To break through 200, a lot of things in your church change and most of them are connected to the lead pastor. Teams you used to lead and meetings you used to be in, you no longer are. There is now a layer between you and someone you used to talk to every week.

If you are a planter, things your wife used to do you are now paying someone to do. People who were leaders from the moment of your church starting to get to 200 have hit their lid and are now replaced by other leaders.

This issue of control and feeling of loss looms larger than most leaders talk about. Don’t get me wrong, a growing church is exciting, but it is painful.

Here in lies why most churches don’t grow: the church and the pastor are not willing to go through the pain for it to grow.  What I mean is, people who feel connected to the pastor at 150 will often feel less connected at 200.

You will begin hearing things like, “the church doesn’t feel like a family anymore.” “I don’t know anyone at church.” “I used to have coffee with the pastor, but now I have to make an appointment.” People will lament it feels like a corporation instead of a church or that there are a bunch of new people. Pastors will have to stop micro managing and allow leaders to run with ideas. You will start to see things you don’t like in your church, the church you started. Not every pastor can handle this. Communication loops change. What used to take a phone call or a text, now takes a video, announcement or mass email. Putting together an event or work day used to take a few days of lead up now takes a few weeks to work out schedules across ministries. Where you used to know every leader and were able to put people into place of leadership roles, you now need a process to vet and check those who are leading teams. The world has changed. And this is why most churches break through 200 and settle back at 150. They don’t like the way things felt at 200. 

In addition to all this, there is another reason few pastors are willing to make the jump through 200.

Finances.

It is a squeeze on a church financially to break through 200. At this point, you need to hire some more staff and you won’t have the money for it. It will stretch your budget and your faith. You will take a step that depending on where your church is could sink your ship if it goes poorly. Many pastors and churches are not willing to take this step, are unsure of how to hire correctly and so they stay stuck. In the end, this boils down to a willingness to do what it takes to become the church God has called you to become.

If you are still with me and arguing with me in your head, let me hit the last reason churches and leaders don’t break through this barrier.

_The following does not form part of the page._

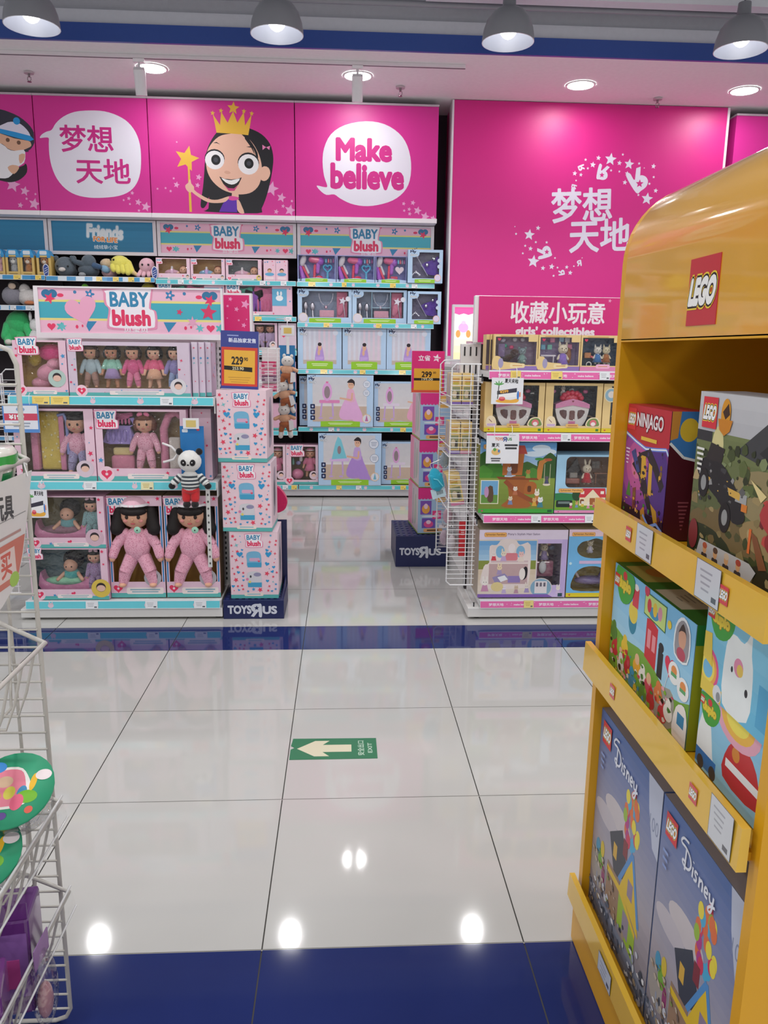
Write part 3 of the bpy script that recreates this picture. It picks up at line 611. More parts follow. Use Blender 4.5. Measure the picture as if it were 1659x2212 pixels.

Their personal lid.  Many churches or pastors simply don’t have the capacity to break this barrier. Many will say, “Then they shouldn’t. We need small churches.” There is some truth in that and some lie. We need small churches, but we need those churches to be healthy, must be discipling people and helping people find Jesus and baptize them. Some churches do this, plant more churches and never break 200. Some planters start churches well, get it to 200 and pass the baton to go and plant another church.

In the end, the churches and leaders that break through 200 and go on to break 400-500 have the willingness to make the sacrifice so that a church can do more and help more people enter a relationship with Jesus so they can become who God has called them to be.